▸ Material:
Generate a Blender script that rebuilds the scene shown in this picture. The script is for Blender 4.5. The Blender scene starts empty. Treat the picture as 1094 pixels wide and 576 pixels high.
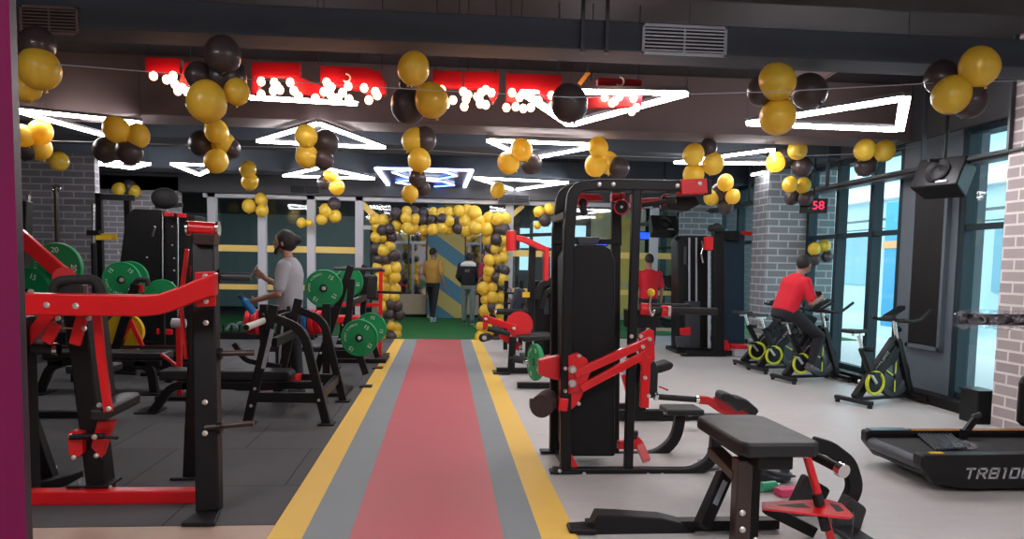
import bpy, math, random
from mathutils import Vector, Matrix
random.seed(7)
sc = bpy.context.scene
COL = sc.collection
# ---------------------------------------------------------------- camera
FPX = 830.0; CX, CY0 = 547.0, 288.0
H = 1.45
PITCH = math.radians(4.5); ROLL = math.radians(1.0)
def cam_matrix(yaw):
    return Matrix.Rotation(-yaw, 3, 'Z') @ Matrix.Rotation(math.pi/2 - PITCH, 3, 'X') @ Matrix.Rotation(ROLL, 3, 'Z')
SH = [0.0]
def project_raw(Rm, v):
    c = Rm.transposed() @ v
    return CX + FPX*c.x/(-c.z), CY0 - FPX*c.y/(-c.z)
yaw = 0.08
for _ in range(30):
    x, y = project_raw(cam_matrix(yaw), Vector((0, 1, 0)))
    yaw += (x - 474.0)/FPX
RM = cam_matrix(yaw)
x, y = project_raw(RM, Vector((0, 1, 0)))
SHY = 281.0 - y                     # pixels the picture is moved down by the shift
CAMLOC = Vector((0, 0, H))
def ray(px, py):
    return RM @ Vector(((px-CX)/FPX, -(py-SHY-CY0)/FPX, -1.0))
def pY(px, py, Y):
    d = ray(px, py); t = Y/d.y; return CAMLOC + d*t
def pX(px, py, X):
    d = ray(px, py); t = X/d.x; return CAMLOC + d*t
def pZ(px, py, Z=0.0):
    d = ray(px, py); t = (Z-H)/d.z; return CAMLOC + d*t
def proj(v):
    x, y = project_raw(RM, Vector(v)-CAMLOC); return x, y+SHY
def scale_at(Y): return FPX/Y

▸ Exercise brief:
Figure out how many lines of the data above include "picture", then give the number and nothing more.

▸ Output of the exercise:
2